A single senator stymies unanimous consent for Latino, women’s museums
For more than two decades, Latinos and their allies in Congress have been fighting to approve the creation of a National Museum of the American Latino in Washington. The push to create a national women’s history museum has taken about as long.
There have been studies and commissions, and this year, bipartisan bills authorizing their creation under the Smithsonian umbrella passed the House for the first time by overwhelming margins.
So on Thursday night, as their congressional term dwindles to just days, Republican and Democratic senators gathered on the Senate floor in hopes of capturing overwhelming support to push both over the finish line. Instead, their attempt set off a rare and tense debate in the halls of Congress — over what the nation’s museums stand for and the role of ethnic and gender identity in American life.
In the end, the objections of a single senator out of 100, Mike
Lee of Utah, were enough to stop both measures and ensure that for now, their proponents will keep waiting. In a week where lawmakers have struggled, once more, to find agreement on stimulus money to help suffering Americans and small businesses, it was a fitting punctuation mark for an institution gripped with paralysis.
Because his colleagues were trying to pass the bill by unanimous consent, a practice reserved for noncontroversial measures that speeds up the normal legislative process, Lee’s reservations alone were enough to block it
The dispute began when Sens. John Cornyn, R-Texas, and Bob Menendez, D-N.J., tried to advance the legislation setting up the Latino museum on the National Mall.
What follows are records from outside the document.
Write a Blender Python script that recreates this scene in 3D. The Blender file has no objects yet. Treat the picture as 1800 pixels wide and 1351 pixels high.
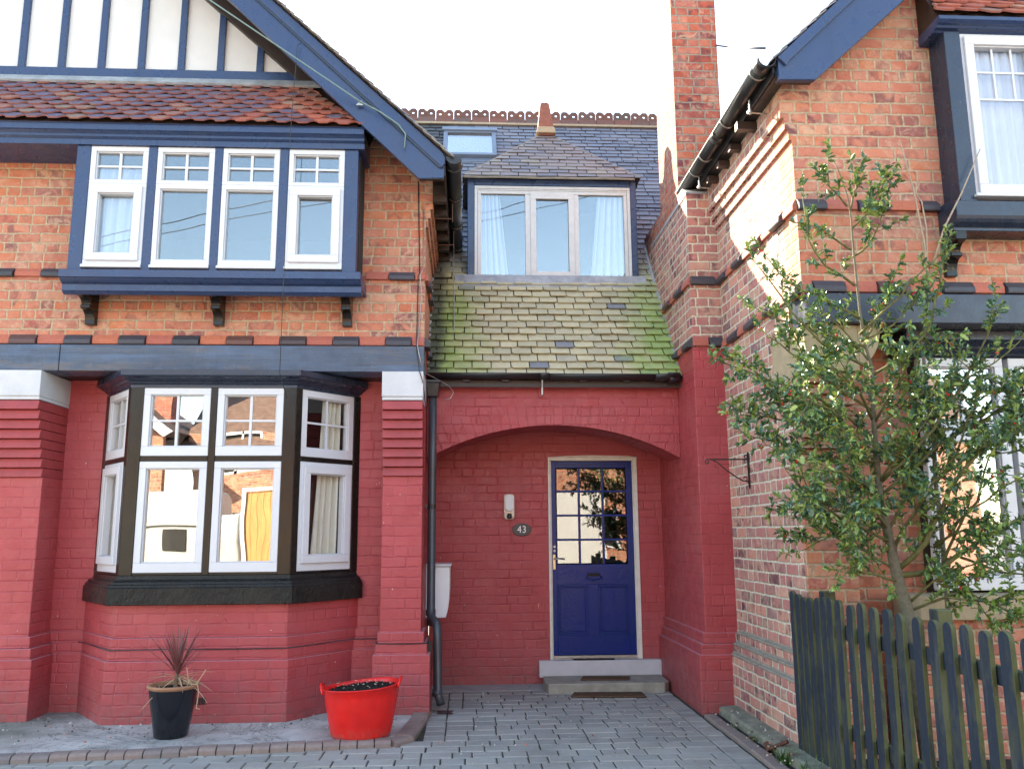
import bpy, bmesh, math, random
from mathutils import Vector, Matrix
R = math.radians
scn = bpy.context.scene
COL = scn.collection

# ------------------------------------------------------------------ camera
EYE = 1.42
def cam_axes():
    pi, ya, ro = R(9.992), R(3.135), R(-.372)
    fw = Vector((math.sin(ya)*math.cos(pi), math.cos(ya)*math.cos(pi), math.sin(pi)))
    rt = Vector((math.cos(ya), -math.sin(ya), 0)); up = rt.cross(fw)
    r2 = rt*math.cos(ro)+up*math.sin(ro); u2 = -rt*math.sin(ro)+up*math.cos(ro)
    return r2, u2, fw
r2, u2, fw = cam_axes()
cd = bpy.data.cameras.new('camera'); cam = bpy.data.objects.new('camera', cd); COL.objects.link(cam)
cd.sensor_width = 36; cd.lens = 1485.6/1800*36; cd.clip_start = .05; cd.clip_end = 3000
cam.matrix_world = Matrix(((r2.x, u2.x, -fw.x, 0), (r2.y, u2.y, -fw.y, 0), (r2.z, u2.z, -fw.z, EYE), (0, 0, 0, 1)))
scn.camera = cam

# ------------------------------------------------------------------ light
SUN = Vector((-1, 1.35, 1.15)).normalized()
world = bpy.data.worlds.new("World"); scn.world = world; world.use_nodes = True
wn = world.node_tree
sky = wn.nodes.new('ShaderNodeTexSky'); sky.sky_type = 'NISHITA'; sky.sun_disc = False
sky.sun_elevation = math.asin(SUN.z); sky.sun_rotation = math.atan2(SUN.x, SUN.y)
sky.dust_density = .5; sky.air_density = 1.1; sky.ozone_density = 1.6
wn.links.new(sky.outputs[0], wn.nodes['Background'].inputs[0])
wn.nodes['Background'].inputs[1].default_value = .15
sd = bpy.data.lights.new('sun', 'SUN'); sd.energy = 5.0; sd.angle = R(.5); sd.color = (1, .93, .82)
so = bpy.data.objects.new('sun', sd); COL.objects.link(so)
so.rotation_euler = SUN.to_track_quat('Z', 'Y').to_euler()
scn.view_settings.view_transform = 'Standard'; scn.view_settings.look = 'None'
scn.view_settings.exposure = 2.62; scn.view_settings.gamma = 1
scn.view_settings.use_white_balance = True; scn.view_settings.white_balance_temperature = 7700; scn.view_settings.white_balance_tint = 6
scn.cycles.max_bounces = 7; scn.cycles.diffuse_bounces = 4; scn.cycles.transparent_max_bounces = 12
scn.cycles.sample_clamp_indirect = 6; scn.cycles.caustics_reflective = False; scn.cycles.caustics_refractive = False

# ------------------------------------------------------------------ node helper
class NT:
    def __init__(s, name, rough=.6, spec=.5):
        s.m = bpy.data.materials.new(name); s.m.use_nodes = True
        s.t = s.m.node_tree; s.b = s.t.nodes['Principled BSDF']
        s.b.inputs['Roughness'].default_value = rough
        s.b.inputs['Specular IOR Level'].default_value = spec
    def n(s, typ, **k):
        o = s.t.nodes.new(typ)
        for a, b in k.items(): setattr(o, a, b)
        return o
    def put(s, inp, v):
        if isinstance(v, bpy.types.NodeSocket): s.t.links.new(v, inp)
        else: inp.default_value = v
    def ma(s, op, a, b=0., c=None, clamp=False):
        o = s.n('ShaderNodeMath', operation=op, use_clamp=clamp)
        s.put(o.inputs[0], a); s.put(o.inputs[1], b)
        if c is not None: s.put(o.inputs[2], c)
        return o.outputs[0]
    def uv(s):
        return s.n('ShaderNodeTexCoord').outputs['UV']
    def obj(s):
        return s.n('ShaderNodeTexCoord').outputs['Object']
    def geo(s):
        return s.n('ShaderNodeNewGeometry')
    def noise(s, scale, vec=None, det=3., rough=.55, dist=0.):
        o = s.n('ShaderNodeTexNoise'); s.put(o.inputs['Scale'], scale); o.inputs['Detail'].default_value = det
        o.inputs['Roughness'].default_value = rough; o.inputs['Distortion'].default_value = dist
        if vec is not None: s.put(o.inputs['Vector'], vec)
        return o.outputs['Fac']
    def ramp(s, fac, stops, interp='LINEAR'):
        o = s.n('ShaderNodeValToRGB'); s.put(o.inputs[0], fac); e = o.color_ramp.elements
        o.color_ramp.interpolation = interp
        while len(e) < len(stops): e.new(.5)
        for i, (p, c) in enumerate(stops):
            e[i].position = p; e[i].color = tuple(c)+(1,) if len(c) == 3 else c
        return o.outputs[0]
    def mr(s, v, a, b, c=0., d=1.):
        o = s.n('ShaderNodeMapRange'); s.put(o.inputs[0], v)
        for i, x in enumerate((a, b, c, d)): s.put(o.inputs[i+1], x)
        return o.outputs[0]
    def mix(s, f, a, b, mode='MIX'):
        o = s.n('ShaderNodeMix', data_type='RGBA', blend_type=mode)
        s.put(o.inputs[0], f)
        for i, x in ((6, a), (7, b)):
            if isinstance(x, (tuple, list)): x = tuple(x)+(1,) if len(x) == 3 else x
            s.put(o.inputs[i], x)
        return o.outputs[2]
    def sep(s, v):
        o = s.n('ShaderNodeSeparateXYZ'); s.put(o.inputs[0], v); return o.outputs
    def comb(s, x, y, z=0.):
        o = s.n('ShaderNodeCombineXYZ'); s.put(o.inputs[0], x); s.put(o.inputs[1], y); s.put(o.inputs[2], z); return o.outputs[0]
    def wn(s, v):
        o = s.n('ShaderNodeTexWhiteNoise', noise_dimensions='3D'); s.put(o.inputs['Vector'], v); return o.outputs
    def vadd(s, a, b):
        o = s.n('ShaderNodeVectorMath', operation='ADD'); s.put(o.inputs[0], a); s.put(o.inputs[1], b); return o.outputs[0]
    def vmul(s, a, b):
        o = s.n('ShaderNodeVectorMath', operation='MULTIPLY'); s.put(o.inputs[0], a); s.put(o.inputs[1], b); return o.outputs[0]
    def bump(s, h, dist=.01, strength=1., nrm=None):
        o = s.n('ShaderNodeBump'); o.inputs['Distance'].default_value = dist; o.inputs['Strength'].default_value = strength
        s.put(o.inputs['Height'], h)
        if nrm is not None: s.put(o.inputs['Normal'], nrm)
        return o.outputs[0]
    def fin(s, col=None, rough=None, nrm=None):
        if col is not None:
            if isinstance(col, tuple): col = tuple(col)+(1,)
            s.put(s.b.inputs['Base Color'], col)
        if rough is not None: s.put(s.b.inputs['Roughness'], rough)
        if nrm is not None: s.put(s.b.inputs['Normal'], nrm)
        return s.m

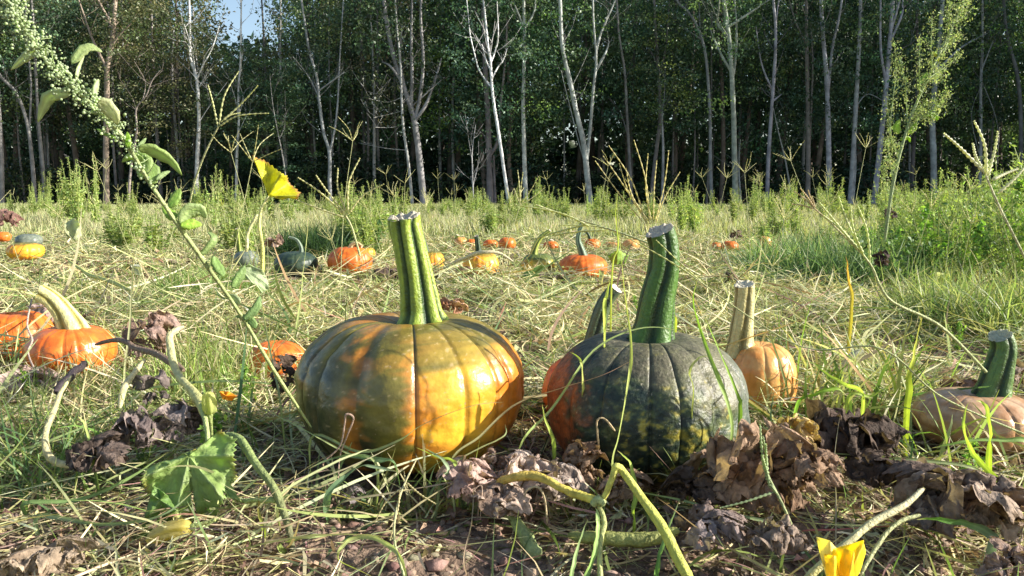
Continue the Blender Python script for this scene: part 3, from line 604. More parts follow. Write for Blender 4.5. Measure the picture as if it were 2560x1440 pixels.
PUMP = [
 dict(label='large squat pumpkin half dark green, half yellow orange, left of the two in front', px=1031, py=968, wpx=578, hpx=384, d=1.20, colf=col_one, ribs=17, seed=2, res=(400, 200), amp=.05, boxy=.74, stem=([(1056,812,0),(1052,780,0),(1040,700,0),(1024,620,0),(1012,566,0),(1010,545,0)], [136,98,80,74,72,74]), lob=7, **KW1),
 dict(label='dark green pumpkin with yellow flecks, right of the two in front', px=1616, py=1008, wpx=512, hpx=370, d=1.15, colf=col_two, ribs=14, seed=5, res=(400, 200), amp=.05, boxy=.76, skin=M_SKIND, stem=([(1628,855,0),(1634,815,0),(1645,740,0),(1660,670,0),(1660,615,0),(1650,578,0)], [118,94,80,72,68,66]), lob=5, cg=(.010,.035,.008), cl=(.07,.16,.025), cutc=(.62,.54,.42), ramp=.24),
 dict(label='orange pumpkin peeping out behind left side of the dark green one', px=1447, py=1052, wpx=188, hpx=190, d=1.40, colf=col_orange, ribs=16, seed=8, res=(128, 64), stem=([(1462,975,0),(1474,900,0),(1490,830,0),(1503,780,0),(1520,745,0),(1540,722,0)], [60,50,40,36,32]), cg=(.02,.035,.02), cl=(.10,.14,.07), cutc=(.75,.70,.62)),
 dict(label='pale orange pumpkin close behind right side of the dark green one', px=1895, py=970, wpx=190, hpx=200, d=1.5, colf=col_pale, ribs=14, seed=9, res=(160, 64), stem=([(1850,890,0),(1852,850,0),(1858,790,0),(1862,740,0),(1861,712,0)], [80,58,50,46,46]), cg=(.22,.18,.06), cl=(.62,.56,.26), cutc=(.75,.68,.5)),
 dict(label='orange pumpkin with thick curved yellow stem at left edge, front one', px=180, py=894, wpx=214, hpx=136, d=1.82, colf=col_orange, ribs=14, seed=3, res=(160, 64), stem=([(190,838,0),(180,815,0),(158,780,0),(130,750,0),(100,733,0)], [84,64,48,42,44]), cg=(.28,.24,.05), cl=(.72,.68,.30), cutc=(.80,.74,.55)),
 dict(label='orange pumpkin cut by the left edge, behind the yellow stemmed one', px=44, py=884, wpx=176, hpx=138, d=1.98, colf=col_orange, ribs=14, seed=13, res=(128, 64)),
 dict(label='orange pumpkin almost hidden by litter left of the big front pumpkin', px=692, py=905, wpx=150, hpx=110, d=1.75, colf=col_orange, ribs=14, seed=14, res=(128, 56)),
 dict(label='tan pumpkin with dark green stem at the right edge', px=2440, py=1048, wpx=300, hpx=150, d=1.28, colf=col_tan, ribs=16, seed=15, res=(200, 80), stem=([(2478,1000,0),(2488,960,0),(2500,910,0),(2508,870,0),(2500,840,0)], [92,72,62,56,50]), cg=(.012,.035,.012), cl=(.10,.19,.05), cutc=(.5,.5,.35)),
 dict(label='small greyish pumpkin half sunk in grass between pale and tan pumpkins', px=2105, py=985, wpx=120, hpx=66, d=1.55, colf=col_grey, ribs=14, seed=16, stem=([(2110,960,0),(2112,930,0),(2130,895,0),(2160,880,0)], [34,28,24,20]), cg=(.35,.34,.16), cl=(.7,.68,.42)),
 dict(label='small greyish green pumpkin left of the dark green one in middle row', px=616, py=648, wpx=60, hpx=46, d=4.3, colf=col_grey, seed=17, ribs=14, res=(64,32), stem=([(600,632,0),(596,600,0),(592,572,0)], [14,10,9])),
 dict(label='dark green pumpkin with bent grey green stem in the middle row', px=740, py=660, wpx=108, hpx=66, d=4.0, colf=col_green, seed=18, ribs=16, stem=([(752,640,0),(753,620,0),(742,600,0),(722,593,0)], [15,9,7,6]), cg=(.08,.12,.08), cl=(.22,.28,.2)),
 dict(label='orange pumpkin left of the big stem, largest of middle row left half', px=875, py=654, wpx=112, hpx=78, d=4.0, colf=col_orange, seed=19, ribs=18, amp=.07, stem=([(876,622,0),(880,612,0),(892,608,0),(905,616,0)], [16,11,9,8]), cg=(.3,.22,.1), cl=(.5,.4,.2)),
 dict(label='yellow orange pumpkin just behind the middle row orange one', px=916, py=633, wpx=44, hpx=34, d=4.7, colf=col_yellow, seed=20, ribs=14, res=(64,32)),
 dict(label='yellow pumpkin with dark thin stem right behind the big stem', px=1080, py=655, wpx=64, hpx=58, d=4.1, colf=col_yellow, seed=21, ribs=14, stem=([(1066,632,0),(1058,600,0),(1046,565,0)], [16,12,10]), cg=(.02,.04,.02), cl=(.07,.1,.04)),
 dict(label='yellow orange pumpkin with short dark upright stem, centre of middle row', px=1203, py=665, wpx=94, hpx=76, d=3.95, colf=col_yellow, seed=22, ribs=16, stem=([(1197,636,0),(1194,612,0),(1191,590,0)], [18,13,11]), cg=(.015,.03,.015), cl=(.05,.08,.03)),
 dict(label='yellow and olive pumpkin with green leaf lying in front', px=1344, py=672, wpx=86, hpx=64, d=4.0, colf=col_yelgreen, seed=23, ribs=16, stem=([(1334,646,0),(1337,622,0),(1350,596,0),(1375,576,0)], [22,16,12,8]), cg=(.05,.1,.015), cl=(.4,.45,.1)),
 dict(label='broad orange pumpkin with long white tipped stem in middle row', px=1457, py=671, wpx=124, hpx=72, d=3.9, colf=col_orange, seed=24, ribs=16, amp=.05, stem=([(1460,648,0),(1454,628,0),(1445,600,0),(1450,575,0),(1456,556,0)], [26,18,13,10,11]), cg=(.05,.09,.06), cl=(.18,.26,.16), cutc=(.85,.8,.75)),
 dict(label='yellow orange pumpkin alone in grass at the far left', px=64, py=628, wpx=84, hpx=46, d=4.5, colf=col_yellow, seed=25, ribs=14),
 dict(label='grey green pumpkin behind the yellow one at far left', px=72, py=602, wpx=62, hpx=36, d=5.3, colf=col_grey, seed=26, ribs=14, res=(64,32)),
 dict(label='small orange pumpkin at the very left edge of the field', px=8, py=592, wpx=36, hpx=26, d=5.6, colf=col_orange, seed=27, ribs=14, res=(64,32)),
 dict(label='pale orange pumpkin with upright striped stem, leftmost of far row', px=1152, py=606, wpx=34, hpx=28, d=6.2, colf=col_pale, seed=28, ribs=14, res=(64,32), stem=([(1139,622,0),(1138,605,0),(1145,588,0)], [12,9,8])),
 dict(label='small red orange pumpkin left of the short dark stem, far row', px=1178, py=612, wpx=32, hpx=30, d=6.0, colf=col_orange, seed=29, ribs=14, res=(64,32)),
 dict(label='small orange pumpkin touching the rounder one, far row centre', px=1226, py=612, wpx=38, hpx=26, d=6.1, colf=col_orange, seed=30, ribs=14, res=(64,32)),
 dict(label='round deep orange pumpkin, largest of the far row centre pair', px=1268, py=609, wpx=44, hpx=32, d=6.0, colf=col_orange, seed=31, ribs=14, res=(64,32)),
 dict(label='small orange pumpkin with star shaped stump, alone in far row', px=1377, py=616, wpx=38, hpx=26, d=6.0, colf=col_orange, seed=32, ribs=12, res=(64,32), stem=([(1377,606,0),(1380,600,0)], [14,10]), cg=(.3,.25,.1), cl=(.5,.4,.2)),
 dict(label='orange pumpkin with thin dark curled stem above the broad one', px=1481, py=612, wpx=40, hpx=32, d=6.0, colf=col_orange, seed=33, ribs=14, res=(64,32), stem=([(1476,600,0),(1470,585,0),(1462,576,0)], [9,6,6]), cg=(.02,.04,.02), cl=(.06,.09,.04)),
 dict(label='pale flat orange pumpkin left of the green blade, far row', px=1527, py=616, wpx=34, hpx=20, d=6.2, colf=col_pale, seed=34, ribs=12, res=(64,32)),
 dict(label='orange pumpkin right behind the tall green blade, far row', px=1578, py=613, wpx=44, hpx=30, d=6.0, colf=col_pale, seed=35, ribs=14, res=(64,32)),
 dict(label='red orange pumpkin with dried leaf above, right half of field', px=1824, py=623, wpx=44, hpx=32, d=5.8, colf=col_orange, seed=36, ribs=12, res=(64,32)),
 dict(label='small orange pumpkin hidden left of the red orange one, right half', px=1790, py=624, wpx=26, hpx=24, d=6.0, colf=col_orange, seed=37, ribs=12, res=(64,32)),
 dict(label='upright pale orange pumpkin, rightmost in the field', px=1911, py=610, wpx=34, hpx=40, d=6.2, colf=col_pale, seed=38, ribs=12, res=(64,32)),
 dict(label='small pale tan pumpkin sunk in grass below the rightmost one', px=1896, py=680, wpx=22, hpx=34, d=4.2, colf=col_pale, seed=39, ribs=12, res=(64,32)),
]
for p in PUMP:
    pumpkin(**p); c = P(p['px'], p['py'], p['d']); PK.append((c[0], c[1], p['wpx']/2/FPX*p['d']*.97))
PKA = np.array(PK)
def clear(x, y, pad=0.0, front=0.0):
    ok = np.ones(len(x), bool)
    if front:                                    # the pickers trod the grass down round each pumpkin of the rows
        for a, b, r in PKA:
            if b > 3: ok &= ~((np.abs(x-a*y/b) < r*1.15) & (y < b) & (y > b-front))
    for a, b, r in PKA: ok &= ((x-a)**2+(y-b)**2) > (r+pad)**2
    return ok
SUNXY = np.array((sv.x, sv.y))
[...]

They lauded the history and contributions of 60 million Americans, and painted the creation of a museum as a proper and symbolically significant recognition in the nation’s capital of a diverse segment of Americans.
Lee, a conservative with libertarian leanings who often finds himself at odds with his colleagues and does not bend, quickly made his disapproval known on broad philosophical grounds.
“My objection to the creation of a new Smithsonian museum or series of museums based on group identity — what Theodore Roosevelt called hyphenated Americanism — is not a matter of budgetary or legislative technicalities,” Lee said.
Because his colleagues were trying to pass the bill by unanimous consent, a practice reserved for noncontroversial measures that speeds up the normal legislative process, his reservations alone were enough to block it.
Lee argued that creating the museums would drive wedges among Americans. He conjured dire scenes of societal strife.
“The so-called critical theory undergirding this movement does not celebrate diversity; it weaponizes diversity,” he said. “It has turned our college campuses into grievance pageants and loose Orwellian mobs to cancel anyone daring to express an original thought.”